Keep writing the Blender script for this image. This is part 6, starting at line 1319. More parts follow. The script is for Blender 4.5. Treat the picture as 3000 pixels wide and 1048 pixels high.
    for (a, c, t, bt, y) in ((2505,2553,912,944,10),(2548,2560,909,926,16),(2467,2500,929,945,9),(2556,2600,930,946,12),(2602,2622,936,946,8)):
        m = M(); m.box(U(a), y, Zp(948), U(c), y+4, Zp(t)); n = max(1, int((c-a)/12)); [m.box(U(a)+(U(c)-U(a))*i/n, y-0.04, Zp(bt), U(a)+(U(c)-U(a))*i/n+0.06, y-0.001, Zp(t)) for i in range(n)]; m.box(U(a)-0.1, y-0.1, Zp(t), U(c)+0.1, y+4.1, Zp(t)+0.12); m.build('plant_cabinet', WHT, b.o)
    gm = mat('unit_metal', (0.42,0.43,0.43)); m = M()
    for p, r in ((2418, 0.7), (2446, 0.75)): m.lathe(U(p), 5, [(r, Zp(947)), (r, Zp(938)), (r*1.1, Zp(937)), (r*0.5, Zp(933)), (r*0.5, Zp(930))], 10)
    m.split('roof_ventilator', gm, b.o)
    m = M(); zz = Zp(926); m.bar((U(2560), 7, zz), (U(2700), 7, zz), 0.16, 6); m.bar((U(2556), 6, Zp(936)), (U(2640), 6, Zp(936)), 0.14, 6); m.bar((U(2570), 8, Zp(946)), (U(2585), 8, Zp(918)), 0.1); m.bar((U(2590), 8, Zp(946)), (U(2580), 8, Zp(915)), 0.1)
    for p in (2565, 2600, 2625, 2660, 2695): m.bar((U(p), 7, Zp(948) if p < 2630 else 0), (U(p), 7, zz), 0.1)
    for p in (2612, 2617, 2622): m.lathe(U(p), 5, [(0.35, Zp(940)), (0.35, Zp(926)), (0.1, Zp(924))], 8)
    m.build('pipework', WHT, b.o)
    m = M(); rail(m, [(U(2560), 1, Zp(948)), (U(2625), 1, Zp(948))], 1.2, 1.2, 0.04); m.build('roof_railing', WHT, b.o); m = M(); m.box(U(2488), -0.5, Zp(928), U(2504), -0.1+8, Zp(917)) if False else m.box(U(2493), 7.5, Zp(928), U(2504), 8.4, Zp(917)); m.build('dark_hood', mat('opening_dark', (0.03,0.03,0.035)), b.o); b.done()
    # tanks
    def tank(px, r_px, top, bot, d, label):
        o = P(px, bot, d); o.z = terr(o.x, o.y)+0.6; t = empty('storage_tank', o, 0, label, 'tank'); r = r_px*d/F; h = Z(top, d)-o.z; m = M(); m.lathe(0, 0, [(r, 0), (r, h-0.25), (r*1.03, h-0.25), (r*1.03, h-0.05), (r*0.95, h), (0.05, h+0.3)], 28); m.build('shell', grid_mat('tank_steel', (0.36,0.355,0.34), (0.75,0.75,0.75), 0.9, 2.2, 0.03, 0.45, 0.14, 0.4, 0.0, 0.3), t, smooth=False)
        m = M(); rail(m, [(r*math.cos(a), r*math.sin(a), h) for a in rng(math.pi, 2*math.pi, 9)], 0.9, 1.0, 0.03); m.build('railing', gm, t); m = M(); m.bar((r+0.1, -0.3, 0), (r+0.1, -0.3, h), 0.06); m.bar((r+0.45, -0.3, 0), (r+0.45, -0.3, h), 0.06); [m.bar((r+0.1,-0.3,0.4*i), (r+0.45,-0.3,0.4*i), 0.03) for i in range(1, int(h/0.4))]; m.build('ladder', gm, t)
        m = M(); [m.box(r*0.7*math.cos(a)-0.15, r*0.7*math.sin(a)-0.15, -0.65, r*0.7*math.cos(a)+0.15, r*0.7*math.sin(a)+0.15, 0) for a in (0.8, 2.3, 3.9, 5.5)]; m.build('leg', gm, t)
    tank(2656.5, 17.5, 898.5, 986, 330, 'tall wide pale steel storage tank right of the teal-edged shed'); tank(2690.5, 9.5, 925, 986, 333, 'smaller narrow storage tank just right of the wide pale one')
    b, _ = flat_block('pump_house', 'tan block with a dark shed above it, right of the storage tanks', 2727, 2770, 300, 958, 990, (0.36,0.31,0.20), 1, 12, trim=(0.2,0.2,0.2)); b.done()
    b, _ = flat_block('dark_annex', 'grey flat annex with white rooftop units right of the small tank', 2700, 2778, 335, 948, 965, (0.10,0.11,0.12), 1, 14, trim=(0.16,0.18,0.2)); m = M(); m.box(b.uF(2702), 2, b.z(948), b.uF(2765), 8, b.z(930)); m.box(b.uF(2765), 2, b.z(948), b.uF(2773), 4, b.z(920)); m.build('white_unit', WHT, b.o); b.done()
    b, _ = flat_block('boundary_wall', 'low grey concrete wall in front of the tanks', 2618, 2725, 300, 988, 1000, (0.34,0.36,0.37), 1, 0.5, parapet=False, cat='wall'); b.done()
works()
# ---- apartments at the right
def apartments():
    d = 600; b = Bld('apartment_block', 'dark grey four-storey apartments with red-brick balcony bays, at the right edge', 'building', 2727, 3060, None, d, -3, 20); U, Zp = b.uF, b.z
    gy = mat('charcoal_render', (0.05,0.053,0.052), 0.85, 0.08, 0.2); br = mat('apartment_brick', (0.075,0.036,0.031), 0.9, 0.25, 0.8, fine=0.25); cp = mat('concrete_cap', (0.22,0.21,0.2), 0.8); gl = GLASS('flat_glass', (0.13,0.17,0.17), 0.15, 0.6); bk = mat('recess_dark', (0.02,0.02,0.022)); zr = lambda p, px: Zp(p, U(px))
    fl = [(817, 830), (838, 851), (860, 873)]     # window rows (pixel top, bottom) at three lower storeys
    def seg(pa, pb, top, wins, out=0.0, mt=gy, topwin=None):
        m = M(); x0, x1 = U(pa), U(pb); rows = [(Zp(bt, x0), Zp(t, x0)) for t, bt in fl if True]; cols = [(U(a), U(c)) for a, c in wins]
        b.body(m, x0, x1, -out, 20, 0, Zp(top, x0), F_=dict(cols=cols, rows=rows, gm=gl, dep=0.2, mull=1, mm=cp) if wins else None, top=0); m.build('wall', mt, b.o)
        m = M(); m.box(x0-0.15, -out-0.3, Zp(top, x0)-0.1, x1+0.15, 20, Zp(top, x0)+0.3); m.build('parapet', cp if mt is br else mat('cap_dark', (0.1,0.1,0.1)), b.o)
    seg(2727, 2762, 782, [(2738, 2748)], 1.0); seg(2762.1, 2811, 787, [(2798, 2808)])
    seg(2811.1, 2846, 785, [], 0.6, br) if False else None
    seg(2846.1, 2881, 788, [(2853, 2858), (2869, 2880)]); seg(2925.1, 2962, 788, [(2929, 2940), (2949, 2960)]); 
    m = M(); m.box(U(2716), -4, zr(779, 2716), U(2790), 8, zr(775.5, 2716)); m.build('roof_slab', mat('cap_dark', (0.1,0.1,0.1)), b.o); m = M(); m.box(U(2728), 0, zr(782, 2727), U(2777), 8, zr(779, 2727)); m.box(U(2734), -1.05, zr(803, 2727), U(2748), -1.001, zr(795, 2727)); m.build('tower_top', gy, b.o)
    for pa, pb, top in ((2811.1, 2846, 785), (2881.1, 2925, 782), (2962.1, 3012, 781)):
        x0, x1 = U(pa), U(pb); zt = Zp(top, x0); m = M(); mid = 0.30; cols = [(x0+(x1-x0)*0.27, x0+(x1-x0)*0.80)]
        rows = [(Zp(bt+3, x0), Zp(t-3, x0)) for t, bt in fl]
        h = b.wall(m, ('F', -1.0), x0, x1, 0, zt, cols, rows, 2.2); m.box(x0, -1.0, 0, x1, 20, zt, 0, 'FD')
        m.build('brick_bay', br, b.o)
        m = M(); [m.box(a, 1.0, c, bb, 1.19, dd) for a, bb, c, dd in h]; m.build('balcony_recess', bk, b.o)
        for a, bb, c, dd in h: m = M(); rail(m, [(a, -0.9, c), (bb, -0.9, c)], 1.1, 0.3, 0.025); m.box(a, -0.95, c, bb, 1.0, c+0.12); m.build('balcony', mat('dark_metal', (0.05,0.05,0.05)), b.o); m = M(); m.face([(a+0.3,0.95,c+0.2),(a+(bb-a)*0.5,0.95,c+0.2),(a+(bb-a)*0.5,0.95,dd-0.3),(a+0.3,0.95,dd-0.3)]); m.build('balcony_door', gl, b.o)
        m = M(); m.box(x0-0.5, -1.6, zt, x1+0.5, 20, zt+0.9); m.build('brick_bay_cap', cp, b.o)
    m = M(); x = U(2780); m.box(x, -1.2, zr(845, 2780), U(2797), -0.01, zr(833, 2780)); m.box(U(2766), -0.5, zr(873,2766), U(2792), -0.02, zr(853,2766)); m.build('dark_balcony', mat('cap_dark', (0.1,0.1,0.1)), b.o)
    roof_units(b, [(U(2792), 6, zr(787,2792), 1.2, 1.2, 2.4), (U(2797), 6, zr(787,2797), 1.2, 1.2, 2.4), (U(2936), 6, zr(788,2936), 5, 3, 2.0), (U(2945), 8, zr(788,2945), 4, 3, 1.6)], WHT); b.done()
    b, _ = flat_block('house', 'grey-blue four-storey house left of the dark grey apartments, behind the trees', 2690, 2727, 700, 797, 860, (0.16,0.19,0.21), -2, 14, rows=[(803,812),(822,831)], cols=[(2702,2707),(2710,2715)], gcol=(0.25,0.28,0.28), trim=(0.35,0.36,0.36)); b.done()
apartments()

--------

WORK REQUIRED: Gather each line of the listing containing the word "wide" and show it.

WRITTEN REPLY:
Keep writing the Blender script for this image. This is part 6, starting at line 1319. More parts follow. The script is for Blender 4.5. Treat the picture as 3000 pixels wide and 1048 pixels high.
    tank(2656.5, 17.5, 898.5, 986, 330, 'tall wide pale steel storage tank right of the teal-edged shed'); tank(2690.5, 9.5, 925, 986, 333, 'smaller narrow storage tank just right of the wide pale one')